- [Data segment]
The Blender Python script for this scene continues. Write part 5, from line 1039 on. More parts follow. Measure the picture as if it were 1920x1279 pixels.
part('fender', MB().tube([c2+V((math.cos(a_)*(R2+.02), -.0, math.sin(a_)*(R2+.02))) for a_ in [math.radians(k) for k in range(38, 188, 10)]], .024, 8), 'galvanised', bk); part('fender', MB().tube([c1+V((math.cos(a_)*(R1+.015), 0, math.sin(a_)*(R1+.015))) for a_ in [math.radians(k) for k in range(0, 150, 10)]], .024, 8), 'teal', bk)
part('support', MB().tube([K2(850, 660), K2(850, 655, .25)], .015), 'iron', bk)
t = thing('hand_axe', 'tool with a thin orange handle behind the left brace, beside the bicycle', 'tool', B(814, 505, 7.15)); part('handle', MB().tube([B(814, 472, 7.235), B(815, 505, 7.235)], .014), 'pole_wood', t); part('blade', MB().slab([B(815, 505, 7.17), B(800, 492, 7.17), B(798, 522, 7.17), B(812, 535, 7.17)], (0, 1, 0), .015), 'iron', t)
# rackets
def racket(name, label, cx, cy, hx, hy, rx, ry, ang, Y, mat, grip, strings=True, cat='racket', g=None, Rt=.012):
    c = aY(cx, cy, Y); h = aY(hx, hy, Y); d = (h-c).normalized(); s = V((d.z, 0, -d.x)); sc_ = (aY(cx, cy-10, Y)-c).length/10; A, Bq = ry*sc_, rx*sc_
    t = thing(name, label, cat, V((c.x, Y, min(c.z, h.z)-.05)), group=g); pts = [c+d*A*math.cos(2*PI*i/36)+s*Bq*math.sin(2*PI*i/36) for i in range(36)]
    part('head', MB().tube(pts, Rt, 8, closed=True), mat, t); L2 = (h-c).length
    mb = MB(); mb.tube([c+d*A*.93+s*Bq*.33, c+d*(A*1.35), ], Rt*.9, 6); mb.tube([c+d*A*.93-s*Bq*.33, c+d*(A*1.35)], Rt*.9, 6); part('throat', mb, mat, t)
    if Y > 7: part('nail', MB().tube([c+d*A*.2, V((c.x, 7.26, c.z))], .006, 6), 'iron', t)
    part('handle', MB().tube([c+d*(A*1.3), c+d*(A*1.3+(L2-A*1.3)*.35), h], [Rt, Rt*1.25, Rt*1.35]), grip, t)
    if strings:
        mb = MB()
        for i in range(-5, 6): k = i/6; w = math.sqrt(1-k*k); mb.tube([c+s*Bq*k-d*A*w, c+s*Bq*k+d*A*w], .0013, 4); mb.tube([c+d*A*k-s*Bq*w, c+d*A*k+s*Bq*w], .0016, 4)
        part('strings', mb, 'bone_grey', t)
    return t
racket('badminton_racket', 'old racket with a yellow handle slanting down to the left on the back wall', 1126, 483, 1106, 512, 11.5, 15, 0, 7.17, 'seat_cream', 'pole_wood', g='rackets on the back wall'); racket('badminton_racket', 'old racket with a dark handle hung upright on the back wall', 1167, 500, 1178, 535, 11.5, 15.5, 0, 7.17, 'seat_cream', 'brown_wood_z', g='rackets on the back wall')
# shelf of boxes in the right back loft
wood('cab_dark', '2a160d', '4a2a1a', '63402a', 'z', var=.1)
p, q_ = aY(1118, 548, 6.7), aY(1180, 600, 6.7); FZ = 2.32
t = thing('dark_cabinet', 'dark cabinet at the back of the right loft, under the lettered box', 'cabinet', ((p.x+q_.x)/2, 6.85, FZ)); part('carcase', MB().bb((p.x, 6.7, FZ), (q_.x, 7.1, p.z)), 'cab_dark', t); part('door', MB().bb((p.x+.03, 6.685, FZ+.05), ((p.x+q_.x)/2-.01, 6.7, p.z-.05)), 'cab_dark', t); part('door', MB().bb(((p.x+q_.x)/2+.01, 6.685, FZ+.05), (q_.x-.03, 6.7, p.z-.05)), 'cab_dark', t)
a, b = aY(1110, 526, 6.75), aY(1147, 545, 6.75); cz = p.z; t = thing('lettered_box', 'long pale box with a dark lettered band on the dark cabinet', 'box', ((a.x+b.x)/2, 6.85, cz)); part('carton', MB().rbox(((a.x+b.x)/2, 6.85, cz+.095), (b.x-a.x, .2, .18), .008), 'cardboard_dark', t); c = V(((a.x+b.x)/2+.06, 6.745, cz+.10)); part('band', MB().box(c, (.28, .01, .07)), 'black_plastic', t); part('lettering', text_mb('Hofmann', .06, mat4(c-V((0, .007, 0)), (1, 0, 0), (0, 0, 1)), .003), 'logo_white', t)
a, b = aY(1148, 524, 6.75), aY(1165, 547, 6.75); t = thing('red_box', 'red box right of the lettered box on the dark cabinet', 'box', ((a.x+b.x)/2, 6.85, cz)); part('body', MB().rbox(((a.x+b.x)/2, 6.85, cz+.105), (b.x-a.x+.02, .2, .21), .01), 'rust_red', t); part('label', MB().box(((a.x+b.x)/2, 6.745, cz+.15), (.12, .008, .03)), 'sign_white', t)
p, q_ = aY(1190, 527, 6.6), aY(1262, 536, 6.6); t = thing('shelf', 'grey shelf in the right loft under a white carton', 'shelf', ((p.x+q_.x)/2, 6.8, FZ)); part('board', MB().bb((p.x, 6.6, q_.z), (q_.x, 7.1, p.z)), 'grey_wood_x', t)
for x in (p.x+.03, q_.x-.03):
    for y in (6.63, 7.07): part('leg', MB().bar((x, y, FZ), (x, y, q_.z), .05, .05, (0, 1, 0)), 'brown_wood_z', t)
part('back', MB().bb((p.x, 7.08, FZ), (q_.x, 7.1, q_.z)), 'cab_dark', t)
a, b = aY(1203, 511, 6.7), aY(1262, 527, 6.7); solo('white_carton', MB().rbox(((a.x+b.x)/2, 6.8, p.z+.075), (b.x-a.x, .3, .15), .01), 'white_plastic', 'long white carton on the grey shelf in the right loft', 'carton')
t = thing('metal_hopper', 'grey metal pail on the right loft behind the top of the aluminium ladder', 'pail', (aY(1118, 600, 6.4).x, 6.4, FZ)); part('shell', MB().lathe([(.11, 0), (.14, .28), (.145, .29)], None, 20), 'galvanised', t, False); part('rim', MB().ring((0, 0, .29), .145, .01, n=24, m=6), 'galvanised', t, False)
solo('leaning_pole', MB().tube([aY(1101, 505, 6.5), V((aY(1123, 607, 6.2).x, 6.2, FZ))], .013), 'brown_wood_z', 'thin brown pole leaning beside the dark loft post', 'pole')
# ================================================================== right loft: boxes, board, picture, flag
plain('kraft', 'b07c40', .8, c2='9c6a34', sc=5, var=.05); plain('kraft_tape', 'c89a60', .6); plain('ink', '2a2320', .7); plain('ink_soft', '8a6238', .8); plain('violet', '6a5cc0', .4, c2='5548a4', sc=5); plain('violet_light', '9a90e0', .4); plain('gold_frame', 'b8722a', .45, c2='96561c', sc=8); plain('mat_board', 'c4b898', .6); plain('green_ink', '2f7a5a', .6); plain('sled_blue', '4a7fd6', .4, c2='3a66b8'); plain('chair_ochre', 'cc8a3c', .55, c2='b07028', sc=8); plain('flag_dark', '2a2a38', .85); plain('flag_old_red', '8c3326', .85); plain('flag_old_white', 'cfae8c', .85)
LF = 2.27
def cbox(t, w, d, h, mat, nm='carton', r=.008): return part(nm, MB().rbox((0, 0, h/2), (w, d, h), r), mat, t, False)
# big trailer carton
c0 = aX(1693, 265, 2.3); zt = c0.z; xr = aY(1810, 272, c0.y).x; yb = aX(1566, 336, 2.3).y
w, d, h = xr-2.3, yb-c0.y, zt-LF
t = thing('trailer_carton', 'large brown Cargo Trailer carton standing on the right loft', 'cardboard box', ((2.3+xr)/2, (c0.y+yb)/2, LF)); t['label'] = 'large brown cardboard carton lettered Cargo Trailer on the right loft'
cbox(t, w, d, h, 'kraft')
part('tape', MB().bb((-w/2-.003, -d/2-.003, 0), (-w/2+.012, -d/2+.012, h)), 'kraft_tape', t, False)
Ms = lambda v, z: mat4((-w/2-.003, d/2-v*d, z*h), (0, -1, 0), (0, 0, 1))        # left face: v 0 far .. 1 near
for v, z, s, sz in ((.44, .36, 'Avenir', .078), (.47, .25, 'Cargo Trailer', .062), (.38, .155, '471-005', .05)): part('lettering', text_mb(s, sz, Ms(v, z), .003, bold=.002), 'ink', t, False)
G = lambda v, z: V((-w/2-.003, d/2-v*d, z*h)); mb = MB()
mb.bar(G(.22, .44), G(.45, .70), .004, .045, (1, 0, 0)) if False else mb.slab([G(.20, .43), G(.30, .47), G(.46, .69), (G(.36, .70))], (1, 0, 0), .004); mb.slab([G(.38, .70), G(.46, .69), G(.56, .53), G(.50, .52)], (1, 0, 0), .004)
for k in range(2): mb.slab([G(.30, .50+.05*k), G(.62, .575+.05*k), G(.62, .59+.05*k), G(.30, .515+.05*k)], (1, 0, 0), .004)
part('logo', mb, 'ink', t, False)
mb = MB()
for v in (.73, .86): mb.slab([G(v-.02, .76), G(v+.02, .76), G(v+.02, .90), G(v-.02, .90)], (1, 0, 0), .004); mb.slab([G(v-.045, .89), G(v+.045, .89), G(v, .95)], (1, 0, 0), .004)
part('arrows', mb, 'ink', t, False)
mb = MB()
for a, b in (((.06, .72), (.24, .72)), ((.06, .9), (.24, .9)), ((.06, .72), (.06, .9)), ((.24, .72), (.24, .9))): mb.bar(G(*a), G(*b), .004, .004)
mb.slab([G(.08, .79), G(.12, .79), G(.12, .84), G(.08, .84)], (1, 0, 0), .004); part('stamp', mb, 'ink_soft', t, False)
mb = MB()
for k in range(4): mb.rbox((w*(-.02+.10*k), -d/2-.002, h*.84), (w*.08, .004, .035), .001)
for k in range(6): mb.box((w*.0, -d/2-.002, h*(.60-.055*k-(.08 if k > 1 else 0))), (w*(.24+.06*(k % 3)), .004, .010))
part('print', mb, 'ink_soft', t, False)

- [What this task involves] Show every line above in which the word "picture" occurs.

- [Completed task]
The Blender Python script for this scene continues. Write part 5, from line 1039 on. More parts follow. Measure the picture as if it were 1920x1279 pixels.
# ================================================================== right loft: boxes, board, picture, flag